**Data shown**.
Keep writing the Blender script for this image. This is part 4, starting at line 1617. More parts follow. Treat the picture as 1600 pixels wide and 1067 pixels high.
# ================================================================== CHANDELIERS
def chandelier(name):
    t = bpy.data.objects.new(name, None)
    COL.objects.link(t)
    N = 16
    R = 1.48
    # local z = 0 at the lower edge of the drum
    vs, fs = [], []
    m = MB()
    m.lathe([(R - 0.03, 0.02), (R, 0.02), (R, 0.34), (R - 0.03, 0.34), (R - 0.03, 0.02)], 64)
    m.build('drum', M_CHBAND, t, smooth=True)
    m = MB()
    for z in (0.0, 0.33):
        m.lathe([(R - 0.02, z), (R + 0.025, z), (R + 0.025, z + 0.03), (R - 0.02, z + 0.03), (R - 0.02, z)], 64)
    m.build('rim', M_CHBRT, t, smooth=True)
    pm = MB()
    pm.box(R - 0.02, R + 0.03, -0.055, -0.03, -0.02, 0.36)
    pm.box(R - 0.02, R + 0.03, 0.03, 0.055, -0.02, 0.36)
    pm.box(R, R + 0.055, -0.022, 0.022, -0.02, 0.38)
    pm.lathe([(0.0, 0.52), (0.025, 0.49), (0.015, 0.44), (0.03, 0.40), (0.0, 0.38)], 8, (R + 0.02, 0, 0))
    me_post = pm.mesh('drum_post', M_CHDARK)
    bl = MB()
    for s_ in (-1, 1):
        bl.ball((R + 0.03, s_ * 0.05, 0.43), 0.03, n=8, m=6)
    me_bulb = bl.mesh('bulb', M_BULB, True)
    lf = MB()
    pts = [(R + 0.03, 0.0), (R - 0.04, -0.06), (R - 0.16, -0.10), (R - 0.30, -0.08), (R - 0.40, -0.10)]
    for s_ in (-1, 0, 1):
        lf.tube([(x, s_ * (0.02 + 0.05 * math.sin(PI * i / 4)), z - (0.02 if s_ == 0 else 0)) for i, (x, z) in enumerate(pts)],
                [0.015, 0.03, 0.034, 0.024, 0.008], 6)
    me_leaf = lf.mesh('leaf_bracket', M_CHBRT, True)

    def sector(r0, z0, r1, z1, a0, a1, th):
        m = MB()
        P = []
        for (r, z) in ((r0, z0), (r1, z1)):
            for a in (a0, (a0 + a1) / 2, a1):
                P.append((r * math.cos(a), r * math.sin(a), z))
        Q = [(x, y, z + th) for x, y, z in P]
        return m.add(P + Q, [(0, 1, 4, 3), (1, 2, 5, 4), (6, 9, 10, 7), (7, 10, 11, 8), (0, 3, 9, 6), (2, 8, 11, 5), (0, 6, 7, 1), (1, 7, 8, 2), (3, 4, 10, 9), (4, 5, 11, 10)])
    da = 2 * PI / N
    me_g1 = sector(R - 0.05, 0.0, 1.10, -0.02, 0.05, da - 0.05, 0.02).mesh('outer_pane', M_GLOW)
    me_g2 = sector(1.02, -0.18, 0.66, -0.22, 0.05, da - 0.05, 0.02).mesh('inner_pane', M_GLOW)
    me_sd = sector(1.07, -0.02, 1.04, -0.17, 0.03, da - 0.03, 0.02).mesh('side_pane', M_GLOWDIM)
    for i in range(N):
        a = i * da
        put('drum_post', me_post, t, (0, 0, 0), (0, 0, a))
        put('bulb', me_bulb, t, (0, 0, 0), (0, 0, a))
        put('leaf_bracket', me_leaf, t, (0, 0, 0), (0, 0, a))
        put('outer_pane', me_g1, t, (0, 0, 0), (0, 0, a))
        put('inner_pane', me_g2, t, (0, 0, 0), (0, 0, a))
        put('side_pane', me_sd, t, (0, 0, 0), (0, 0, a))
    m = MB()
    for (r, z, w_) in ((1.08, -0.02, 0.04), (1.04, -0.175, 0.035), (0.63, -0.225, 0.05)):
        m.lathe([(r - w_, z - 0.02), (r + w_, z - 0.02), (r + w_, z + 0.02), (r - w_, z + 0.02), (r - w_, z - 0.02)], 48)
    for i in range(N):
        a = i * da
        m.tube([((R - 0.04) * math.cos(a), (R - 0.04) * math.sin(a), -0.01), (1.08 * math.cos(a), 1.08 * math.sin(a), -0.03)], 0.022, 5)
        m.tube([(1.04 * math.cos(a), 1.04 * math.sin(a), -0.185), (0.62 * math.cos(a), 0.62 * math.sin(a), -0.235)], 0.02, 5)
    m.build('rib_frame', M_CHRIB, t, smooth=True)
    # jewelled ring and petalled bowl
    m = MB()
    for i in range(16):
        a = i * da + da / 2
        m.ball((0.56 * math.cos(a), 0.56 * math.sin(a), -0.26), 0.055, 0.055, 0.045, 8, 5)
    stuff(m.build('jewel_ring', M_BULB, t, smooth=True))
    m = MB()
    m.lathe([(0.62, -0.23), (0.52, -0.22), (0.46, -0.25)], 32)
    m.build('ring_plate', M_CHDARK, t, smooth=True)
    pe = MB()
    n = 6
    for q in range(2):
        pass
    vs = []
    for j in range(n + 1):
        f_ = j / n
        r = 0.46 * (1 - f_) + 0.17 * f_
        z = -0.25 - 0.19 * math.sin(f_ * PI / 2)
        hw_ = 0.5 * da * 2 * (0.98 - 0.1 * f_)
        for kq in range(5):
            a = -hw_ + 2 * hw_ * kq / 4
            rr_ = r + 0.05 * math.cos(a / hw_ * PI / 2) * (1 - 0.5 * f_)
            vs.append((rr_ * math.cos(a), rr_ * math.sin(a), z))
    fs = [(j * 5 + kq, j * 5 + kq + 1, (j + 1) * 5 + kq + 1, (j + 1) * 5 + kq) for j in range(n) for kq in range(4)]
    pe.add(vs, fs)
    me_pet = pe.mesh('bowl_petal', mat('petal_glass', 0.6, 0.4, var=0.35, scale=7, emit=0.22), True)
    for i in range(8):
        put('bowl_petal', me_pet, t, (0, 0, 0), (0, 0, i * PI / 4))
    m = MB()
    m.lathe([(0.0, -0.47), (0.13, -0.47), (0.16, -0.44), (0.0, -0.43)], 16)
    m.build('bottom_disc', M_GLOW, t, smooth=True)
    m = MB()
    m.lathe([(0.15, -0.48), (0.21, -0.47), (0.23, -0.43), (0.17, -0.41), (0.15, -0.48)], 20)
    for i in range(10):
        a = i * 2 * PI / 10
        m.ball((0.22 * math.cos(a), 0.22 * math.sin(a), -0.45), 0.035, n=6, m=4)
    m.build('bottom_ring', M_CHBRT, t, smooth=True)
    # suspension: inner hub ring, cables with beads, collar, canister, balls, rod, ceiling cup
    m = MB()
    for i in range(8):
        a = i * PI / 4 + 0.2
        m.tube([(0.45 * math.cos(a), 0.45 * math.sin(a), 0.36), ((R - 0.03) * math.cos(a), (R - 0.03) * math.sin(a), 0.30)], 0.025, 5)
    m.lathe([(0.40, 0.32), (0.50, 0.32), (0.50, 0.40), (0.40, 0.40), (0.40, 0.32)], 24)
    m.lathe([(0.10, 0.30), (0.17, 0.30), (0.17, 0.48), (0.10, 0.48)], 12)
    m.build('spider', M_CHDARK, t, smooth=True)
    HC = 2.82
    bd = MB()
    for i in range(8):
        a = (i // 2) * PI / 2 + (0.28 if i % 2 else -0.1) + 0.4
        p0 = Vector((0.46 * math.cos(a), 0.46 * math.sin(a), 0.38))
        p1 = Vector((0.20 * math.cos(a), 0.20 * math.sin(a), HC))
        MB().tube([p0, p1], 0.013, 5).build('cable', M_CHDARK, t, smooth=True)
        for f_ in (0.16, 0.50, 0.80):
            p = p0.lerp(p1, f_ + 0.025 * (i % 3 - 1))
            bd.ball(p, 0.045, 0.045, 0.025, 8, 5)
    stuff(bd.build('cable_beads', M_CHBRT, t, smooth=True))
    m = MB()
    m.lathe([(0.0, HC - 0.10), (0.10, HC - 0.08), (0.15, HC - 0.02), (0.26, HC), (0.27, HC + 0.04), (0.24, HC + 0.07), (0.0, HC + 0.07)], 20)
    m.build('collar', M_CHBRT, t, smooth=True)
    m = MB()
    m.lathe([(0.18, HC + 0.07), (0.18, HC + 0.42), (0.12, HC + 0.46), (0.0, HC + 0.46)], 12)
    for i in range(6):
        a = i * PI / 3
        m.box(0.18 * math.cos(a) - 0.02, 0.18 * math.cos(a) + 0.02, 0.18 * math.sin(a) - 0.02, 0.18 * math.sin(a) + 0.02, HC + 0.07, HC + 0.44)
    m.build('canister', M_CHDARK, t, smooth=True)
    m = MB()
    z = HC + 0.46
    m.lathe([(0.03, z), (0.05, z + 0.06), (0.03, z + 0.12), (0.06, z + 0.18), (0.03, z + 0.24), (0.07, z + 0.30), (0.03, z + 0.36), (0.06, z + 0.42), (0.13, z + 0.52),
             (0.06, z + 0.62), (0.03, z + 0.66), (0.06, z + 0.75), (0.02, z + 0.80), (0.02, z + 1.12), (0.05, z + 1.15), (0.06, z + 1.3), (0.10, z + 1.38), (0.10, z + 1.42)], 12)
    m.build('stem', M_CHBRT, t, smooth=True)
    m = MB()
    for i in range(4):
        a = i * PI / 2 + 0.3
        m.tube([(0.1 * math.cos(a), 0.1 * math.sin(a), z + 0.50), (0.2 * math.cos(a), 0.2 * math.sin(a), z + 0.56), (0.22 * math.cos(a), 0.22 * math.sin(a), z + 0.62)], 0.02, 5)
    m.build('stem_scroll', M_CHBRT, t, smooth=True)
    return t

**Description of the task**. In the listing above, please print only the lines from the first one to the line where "me_leaf = lf.mesh('leaf_bracket', M_CHBRT, True)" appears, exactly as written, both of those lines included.

**The completed task**.
Keep writing the Blender script for this image. This is part 4, starting at line 1617. More parts follow. Treat the picture as 1600 pixels wide and 1067 pixels high.
# ================================================================== CHANDELIERS
def chandelier(name):
    t = bpy.data.objects.new(name, None)
    COL.objects.link(t)
    N = 16
    R = 1.48
    # local z = 0 at the lower edge of the drum
    vs, fs = [], []
    m = MB()
    m.lathe([(R - 0.03, 0.02), (R, 0.02), (R, 0.34), (R - 0.03, 0.34), (R - 0.03, 0.02)], 64)
    m.build('drum', M_CHBAND, t, smooth=True)
    m = MB()
    for z in (0.0, 0.33):
        m.lathe([(R - 0.02, z), (R + 0.025, z), (R + 0.025, z + 0.03), (R - 0.02, z + 0.03), (R - 0.02, z)], 64)
    m.build('rim', M_CHBRT, t, smooth=True)
    pm = MB()
    pm.box(R - 0.02, R + 0.03, -0.055, -0.03, -0.02, 0.36)
    pm.box(R - 0.02, R + 0.03, 0.03, 0.055, -0.02, 0.36)
    pm.box(R, R + 0.055, -0.022, 0.022, -0.02, 0.38)
    pm.lathe([(0.0, 0.52), (0.025, 0.49), (0.015, 0.44), (0.03, 0.40), (0.0, 0.38)], 8, (R + 0.02, 0, 0))
    me_post = pm.mesh('drum_post', M_CHDARK)
    bl = MB()
    for s_ in (-1, 1):
        bl.ball((R + 0.03, s_ * 0.05, 0.43), 0.03, n=8, m=6)
    me_bulb = bl.mesh('bulb', M_BULB, True)
    lf = MB()
    pts = [(R + 0.03, 0.0), (R - 0.04, -0.06), (R - 0.16, -0.10), (R - 0.30, -0.08), (R - 0.40, -0.10)]
    for s_ in (-1, 0, 1):
        lf.tube([(x, s_ * (0.02 + 0.05 * math.sin(PI * i / 4)), z - (0.02 if s_ == 0 else 0)) for i, (x, z) in enumerate(pts)],
                [0.015, 0.03, 0.034, 0.024, 0.008], 6)
    me_leaf = lf.mesh('leaf_bracket', M_CHBRT, True)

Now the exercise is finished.